◆ What you need to do: Exactly the lines from the start of the data through the line containing "R = math.radians" should be output, with both ends kept and nothing added.
================
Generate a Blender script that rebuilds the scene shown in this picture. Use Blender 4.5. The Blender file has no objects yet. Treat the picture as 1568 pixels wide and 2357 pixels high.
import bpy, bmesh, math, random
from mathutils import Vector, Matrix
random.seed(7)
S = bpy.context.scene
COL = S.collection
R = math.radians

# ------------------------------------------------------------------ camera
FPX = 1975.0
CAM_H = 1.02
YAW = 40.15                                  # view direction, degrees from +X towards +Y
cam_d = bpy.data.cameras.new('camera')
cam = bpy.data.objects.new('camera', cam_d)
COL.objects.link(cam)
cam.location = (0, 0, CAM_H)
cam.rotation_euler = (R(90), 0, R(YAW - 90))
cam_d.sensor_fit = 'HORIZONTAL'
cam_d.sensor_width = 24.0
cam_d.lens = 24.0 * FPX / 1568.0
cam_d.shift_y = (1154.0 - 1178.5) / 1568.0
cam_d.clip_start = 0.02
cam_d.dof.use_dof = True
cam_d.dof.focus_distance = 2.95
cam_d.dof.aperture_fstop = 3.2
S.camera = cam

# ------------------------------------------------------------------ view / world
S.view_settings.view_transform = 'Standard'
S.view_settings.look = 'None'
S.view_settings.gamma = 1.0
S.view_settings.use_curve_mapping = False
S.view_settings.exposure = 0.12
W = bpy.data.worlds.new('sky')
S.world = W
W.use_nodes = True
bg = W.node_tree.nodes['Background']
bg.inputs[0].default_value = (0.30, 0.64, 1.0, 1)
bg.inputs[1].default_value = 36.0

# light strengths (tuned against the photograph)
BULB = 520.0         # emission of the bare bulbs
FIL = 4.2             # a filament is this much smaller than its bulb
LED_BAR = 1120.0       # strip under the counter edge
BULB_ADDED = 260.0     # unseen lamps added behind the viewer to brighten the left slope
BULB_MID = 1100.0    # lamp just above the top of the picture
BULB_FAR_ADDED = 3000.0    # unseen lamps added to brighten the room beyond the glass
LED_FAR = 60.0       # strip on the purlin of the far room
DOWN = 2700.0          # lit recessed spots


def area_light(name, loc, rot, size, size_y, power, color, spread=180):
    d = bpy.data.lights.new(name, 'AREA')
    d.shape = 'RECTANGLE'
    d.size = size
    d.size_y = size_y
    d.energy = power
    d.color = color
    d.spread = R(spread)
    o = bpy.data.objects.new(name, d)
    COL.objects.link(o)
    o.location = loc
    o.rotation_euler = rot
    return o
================
◆ Task solution:
Generate a Blender script that rebuilds the scene shown in this picture. Use Blender 4.5. The Blender file has no objects yet. Treat the picture as 1568 pixels wide and 2357 pixels high.
import bpy, bmesh, math, random
from mathutils import Vector, Matrix
random.seed(7)
S = bpy.context.scene
COL = S.collection
R = math.radians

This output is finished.